Trial opens for Ivory Coast soldiers accused of killing ex-president


A military tribunal in Ivory Coast began hearing testimony on Tuesday in the trial of nearly two dozen soldiers charged with the 2002 murder of a former junta leader turned president, Robert Guei.

Ivory Coast, the current economic powerhouse of Francophone West Africa, has been attempting a reconciliation process after more than a decade of political turmoil in the formerly peaceful West African nation.

Guei was a retired army general when he was named head of state after a coup d’etat in 1999 that marked the beginning of the crisis.

He lost an election to Laurent Gbagbo a year later. He had been out of office for nearly two years when his bullet-riddled body was discovered on a roadside in the commercial capital, Abidjan, during a second attempted coup in 2002.

A total of 22 soldiers, including senior officers close to Gbagbo, have been charged with his killing, though only 19 have so far appeared in court.

Five soldiers testified on Tuesday, all of whom said they had participated in a search for Guei but denied they had assassinated him.

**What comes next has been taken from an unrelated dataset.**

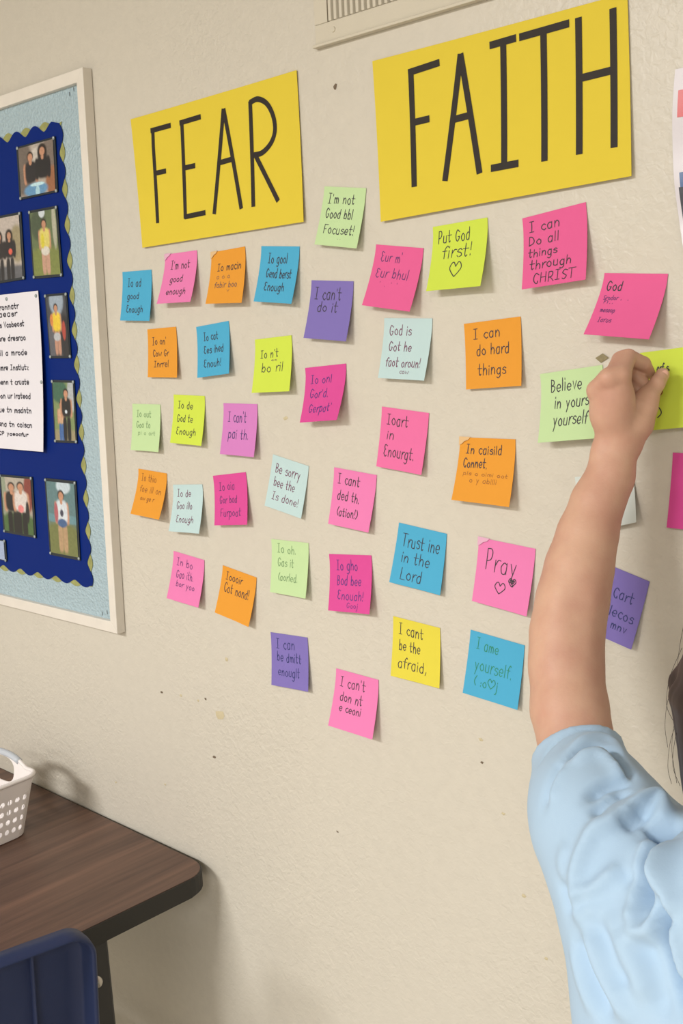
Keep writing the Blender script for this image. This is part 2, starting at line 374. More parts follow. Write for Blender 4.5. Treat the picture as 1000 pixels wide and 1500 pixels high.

Kouadio Kouadio, who is charged with being an accessory to the murder, said General Brunot Dogbo Ble, then a colonel close to Gbagbo, had ordered him to go to St. Paul’s Cathedral in Abidjan to look for Guei.
“We went and searched the basement and he was there, behind the cartons,” testified Kouadio, who drove members of the elite Republican Guard to the cathedral. “We went to the general’s home afterwards and his wife was there with her aide and guards. We took them to the colonel (Dogbo Ble).”

Dogbo Ble, commander of the Republican Guard, and Captain Anselme Seka Yapo, an officer of the gendarmerie known as “Seka Seka”, are accused of ordering and organising the murders of Guei, his wife and their employees.

Dogbo Ble is already serving 15 years in prison for his 2012 conviction for complicity in violence including kidnapping, illegal detention and murder. Yapo was given a 20-year sentence last August after being found guilty of murder and assault.

Although the 2002 coup attempt failed, the non-commissioned officers behind the attempted power grab maintained their grip on the northern half of the world’s top cocoa grower, eventually becoming the New Forces rebellion.

The group helped bring to power the current president, Alassane Ouattara, after Gbagbo refused to accept his defeat in a 2010 run-off election, setting off a brief civil war.

Gbagbo’s trial before the International Criminal Court for alleged crimes against humanity committed during the conflict opens on Thursday in The Hague.